## SET EXERCISE
State the number of lines with the string "pixels" in them, and nothing else.

## DATA LINES
# # #
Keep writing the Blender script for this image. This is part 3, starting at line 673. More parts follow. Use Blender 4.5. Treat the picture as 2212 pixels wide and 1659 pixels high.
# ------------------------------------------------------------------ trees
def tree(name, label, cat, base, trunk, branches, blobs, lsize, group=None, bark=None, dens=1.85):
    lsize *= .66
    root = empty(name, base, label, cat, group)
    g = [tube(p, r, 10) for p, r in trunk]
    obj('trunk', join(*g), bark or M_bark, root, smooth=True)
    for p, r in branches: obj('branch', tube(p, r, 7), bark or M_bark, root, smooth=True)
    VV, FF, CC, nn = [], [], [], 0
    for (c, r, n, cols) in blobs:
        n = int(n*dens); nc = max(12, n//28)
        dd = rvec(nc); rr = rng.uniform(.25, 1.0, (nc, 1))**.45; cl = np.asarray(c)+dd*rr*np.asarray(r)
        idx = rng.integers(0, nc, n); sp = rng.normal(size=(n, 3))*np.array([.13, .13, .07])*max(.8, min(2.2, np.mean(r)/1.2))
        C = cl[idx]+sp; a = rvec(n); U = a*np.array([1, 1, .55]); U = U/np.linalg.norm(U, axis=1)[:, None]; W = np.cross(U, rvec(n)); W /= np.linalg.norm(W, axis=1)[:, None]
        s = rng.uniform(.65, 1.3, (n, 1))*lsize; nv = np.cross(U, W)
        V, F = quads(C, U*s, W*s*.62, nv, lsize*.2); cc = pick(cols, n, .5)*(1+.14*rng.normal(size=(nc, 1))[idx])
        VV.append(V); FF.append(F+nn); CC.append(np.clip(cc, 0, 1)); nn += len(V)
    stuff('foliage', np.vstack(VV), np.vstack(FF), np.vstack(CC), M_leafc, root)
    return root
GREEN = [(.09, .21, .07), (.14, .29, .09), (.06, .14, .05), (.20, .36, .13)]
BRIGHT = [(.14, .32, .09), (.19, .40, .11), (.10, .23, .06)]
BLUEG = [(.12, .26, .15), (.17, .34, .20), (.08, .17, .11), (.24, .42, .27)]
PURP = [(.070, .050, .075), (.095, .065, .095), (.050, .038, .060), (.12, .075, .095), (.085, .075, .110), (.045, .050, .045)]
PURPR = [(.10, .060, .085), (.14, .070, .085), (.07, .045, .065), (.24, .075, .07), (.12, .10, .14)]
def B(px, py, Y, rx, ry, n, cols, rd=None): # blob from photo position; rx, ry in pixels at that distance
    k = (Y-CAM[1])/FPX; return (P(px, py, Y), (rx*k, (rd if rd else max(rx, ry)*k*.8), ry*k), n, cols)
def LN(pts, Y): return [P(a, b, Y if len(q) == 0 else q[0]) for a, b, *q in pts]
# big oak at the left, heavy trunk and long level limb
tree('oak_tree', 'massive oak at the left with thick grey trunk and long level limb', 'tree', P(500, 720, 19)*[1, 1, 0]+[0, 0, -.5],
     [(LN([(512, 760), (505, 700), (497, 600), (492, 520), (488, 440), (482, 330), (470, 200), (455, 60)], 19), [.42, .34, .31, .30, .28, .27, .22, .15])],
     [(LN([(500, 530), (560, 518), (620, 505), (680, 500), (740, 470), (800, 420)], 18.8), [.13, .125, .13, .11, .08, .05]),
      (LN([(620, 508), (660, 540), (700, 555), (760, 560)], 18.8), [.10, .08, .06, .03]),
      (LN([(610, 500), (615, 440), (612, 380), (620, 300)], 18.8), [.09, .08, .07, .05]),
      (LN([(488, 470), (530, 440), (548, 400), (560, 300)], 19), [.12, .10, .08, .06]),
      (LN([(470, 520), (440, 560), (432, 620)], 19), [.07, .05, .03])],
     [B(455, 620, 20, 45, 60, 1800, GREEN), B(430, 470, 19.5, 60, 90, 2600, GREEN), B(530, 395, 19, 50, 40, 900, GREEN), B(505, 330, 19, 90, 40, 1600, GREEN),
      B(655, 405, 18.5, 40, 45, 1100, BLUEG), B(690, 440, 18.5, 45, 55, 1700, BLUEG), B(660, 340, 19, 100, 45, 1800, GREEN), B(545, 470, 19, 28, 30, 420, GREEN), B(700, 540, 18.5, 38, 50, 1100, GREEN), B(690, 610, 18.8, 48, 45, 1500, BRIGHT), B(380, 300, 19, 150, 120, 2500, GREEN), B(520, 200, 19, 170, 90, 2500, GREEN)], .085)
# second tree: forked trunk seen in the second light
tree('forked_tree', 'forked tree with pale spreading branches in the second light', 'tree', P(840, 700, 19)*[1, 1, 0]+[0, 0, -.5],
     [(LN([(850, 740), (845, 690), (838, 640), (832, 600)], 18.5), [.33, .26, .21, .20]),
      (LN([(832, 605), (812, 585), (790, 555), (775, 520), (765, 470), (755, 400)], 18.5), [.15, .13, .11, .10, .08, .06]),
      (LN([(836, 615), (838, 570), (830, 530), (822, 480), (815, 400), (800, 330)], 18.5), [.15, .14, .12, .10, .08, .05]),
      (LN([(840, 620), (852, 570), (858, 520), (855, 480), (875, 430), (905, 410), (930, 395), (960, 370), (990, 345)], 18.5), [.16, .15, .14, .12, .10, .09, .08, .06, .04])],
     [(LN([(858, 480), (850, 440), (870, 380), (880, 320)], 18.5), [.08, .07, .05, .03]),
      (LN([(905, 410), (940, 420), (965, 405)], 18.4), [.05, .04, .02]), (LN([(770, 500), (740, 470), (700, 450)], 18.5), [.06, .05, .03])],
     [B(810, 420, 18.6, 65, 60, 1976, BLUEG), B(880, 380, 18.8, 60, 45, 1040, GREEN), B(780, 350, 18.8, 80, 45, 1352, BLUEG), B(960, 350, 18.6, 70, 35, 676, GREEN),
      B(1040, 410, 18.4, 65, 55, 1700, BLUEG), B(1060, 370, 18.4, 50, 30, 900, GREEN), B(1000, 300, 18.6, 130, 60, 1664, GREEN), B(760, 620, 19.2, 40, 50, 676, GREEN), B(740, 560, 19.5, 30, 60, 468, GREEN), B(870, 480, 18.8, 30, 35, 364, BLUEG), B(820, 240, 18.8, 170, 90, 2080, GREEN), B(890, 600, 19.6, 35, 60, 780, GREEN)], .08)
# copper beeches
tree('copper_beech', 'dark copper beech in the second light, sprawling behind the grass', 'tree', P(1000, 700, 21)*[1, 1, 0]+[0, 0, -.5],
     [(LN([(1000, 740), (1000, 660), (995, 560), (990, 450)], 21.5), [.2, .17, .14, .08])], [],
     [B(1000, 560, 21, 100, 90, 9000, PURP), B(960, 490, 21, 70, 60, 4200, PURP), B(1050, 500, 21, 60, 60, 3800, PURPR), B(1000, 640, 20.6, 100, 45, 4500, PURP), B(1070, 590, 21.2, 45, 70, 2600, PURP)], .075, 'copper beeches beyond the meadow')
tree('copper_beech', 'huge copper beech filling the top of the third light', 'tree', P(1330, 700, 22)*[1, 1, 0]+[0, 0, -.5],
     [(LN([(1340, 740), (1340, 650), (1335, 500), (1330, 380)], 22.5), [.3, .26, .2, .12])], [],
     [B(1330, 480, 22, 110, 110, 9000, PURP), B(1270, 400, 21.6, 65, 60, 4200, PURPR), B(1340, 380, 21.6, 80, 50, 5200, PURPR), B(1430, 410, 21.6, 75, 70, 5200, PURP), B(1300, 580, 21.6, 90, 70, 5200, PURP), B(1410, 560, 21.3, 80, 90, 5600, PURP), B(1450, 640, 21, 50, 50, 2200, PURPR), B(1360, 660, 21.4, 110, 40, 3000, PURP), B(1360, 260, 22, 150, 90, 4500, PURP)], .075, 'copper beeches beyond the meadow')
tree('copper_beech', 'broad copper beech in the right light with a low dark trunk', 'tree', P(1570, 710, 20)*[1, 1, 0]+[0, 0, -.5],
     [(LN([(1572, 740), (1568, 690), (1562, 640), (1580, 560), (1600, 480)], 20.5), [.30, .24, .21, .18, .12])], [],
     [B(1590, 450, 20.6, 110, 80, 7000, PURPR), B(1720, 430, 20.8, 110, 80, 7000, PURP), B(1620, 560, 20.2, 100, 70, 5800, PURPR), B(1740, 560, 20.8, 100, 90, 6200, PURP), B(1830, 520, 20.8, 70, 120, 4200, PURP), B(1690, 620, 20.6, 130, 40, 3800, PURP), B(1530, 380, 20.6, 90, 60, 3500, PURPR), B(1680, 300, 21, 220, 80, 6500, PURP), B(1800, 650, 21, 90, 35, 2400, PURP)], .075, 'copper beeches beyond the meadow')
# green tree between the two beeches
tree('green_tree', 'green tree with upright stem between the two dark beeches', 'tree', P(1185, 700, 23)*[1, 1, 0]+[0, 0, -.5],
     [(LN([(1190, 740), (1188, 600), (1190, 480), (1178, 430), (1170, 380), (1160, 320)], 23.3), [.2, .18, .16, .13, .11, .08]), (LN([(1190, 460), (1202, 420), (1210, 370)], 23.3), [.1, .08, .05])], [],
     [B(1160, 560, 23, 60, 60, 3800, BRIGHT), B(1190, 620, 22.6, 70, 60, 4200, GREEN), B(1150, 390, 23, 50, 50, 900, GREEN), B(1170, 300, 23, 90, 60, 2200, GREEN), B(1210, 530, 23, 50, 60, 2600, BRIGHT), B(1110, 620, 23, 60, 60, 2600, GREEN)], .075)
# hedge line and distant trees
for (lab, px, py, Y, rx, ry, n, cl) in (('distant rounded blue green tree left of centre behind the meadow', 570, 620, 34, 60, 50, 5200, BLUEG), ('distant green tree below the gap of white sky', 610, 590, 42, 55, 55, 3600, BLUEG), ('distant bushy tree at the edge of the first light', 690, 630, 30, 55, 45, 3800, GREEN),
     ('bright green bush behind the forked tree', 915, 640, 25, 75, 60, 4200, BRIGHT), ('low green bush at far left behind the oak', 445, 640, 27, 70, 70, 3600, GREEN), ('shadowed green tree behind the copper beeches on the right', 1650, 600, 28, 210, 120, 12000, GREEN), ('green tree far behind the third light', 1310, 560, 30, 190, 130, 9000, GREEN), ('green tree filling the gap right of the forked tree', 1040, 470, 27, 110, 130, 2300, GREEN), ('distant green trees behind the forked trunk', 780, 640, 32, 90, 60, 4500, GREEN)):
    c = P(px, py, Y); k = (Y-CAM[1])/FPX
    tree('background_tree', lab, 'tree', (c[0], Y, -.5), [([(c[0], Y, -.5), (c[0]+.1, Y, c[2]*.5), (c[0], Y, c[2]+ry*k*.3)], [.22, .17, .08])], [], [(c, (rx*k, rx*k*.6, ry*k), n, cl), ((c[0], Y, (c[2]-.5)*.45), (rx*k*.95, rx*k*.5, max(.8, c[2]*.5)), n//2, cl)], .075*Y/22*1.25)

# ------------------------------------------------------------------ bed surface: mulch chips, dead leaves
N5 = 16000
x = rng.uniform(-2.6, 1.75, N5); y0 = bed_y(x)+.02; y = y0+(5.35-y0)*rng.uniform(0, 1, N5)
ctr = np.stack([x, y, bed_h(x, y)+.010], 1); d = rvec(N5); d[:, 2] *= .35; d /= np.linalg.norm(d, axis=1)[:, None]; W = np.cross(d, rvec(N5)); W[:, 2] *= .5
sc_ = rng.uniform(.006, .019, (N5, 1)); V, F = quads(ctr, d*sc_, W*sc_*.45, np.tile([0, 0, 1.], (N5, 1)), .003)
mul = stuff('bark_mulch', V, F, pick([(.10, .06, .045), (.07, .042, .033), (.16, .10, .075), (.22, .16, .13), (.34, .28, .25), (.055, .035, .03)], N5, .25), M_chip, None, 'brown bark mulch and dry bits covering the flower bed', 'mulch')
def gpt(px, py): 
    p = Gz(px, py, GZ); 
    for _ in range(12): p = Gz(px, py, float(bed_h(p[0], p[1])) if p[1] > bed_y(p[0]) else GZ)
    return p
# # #
## EXERCISE RESPONSE
2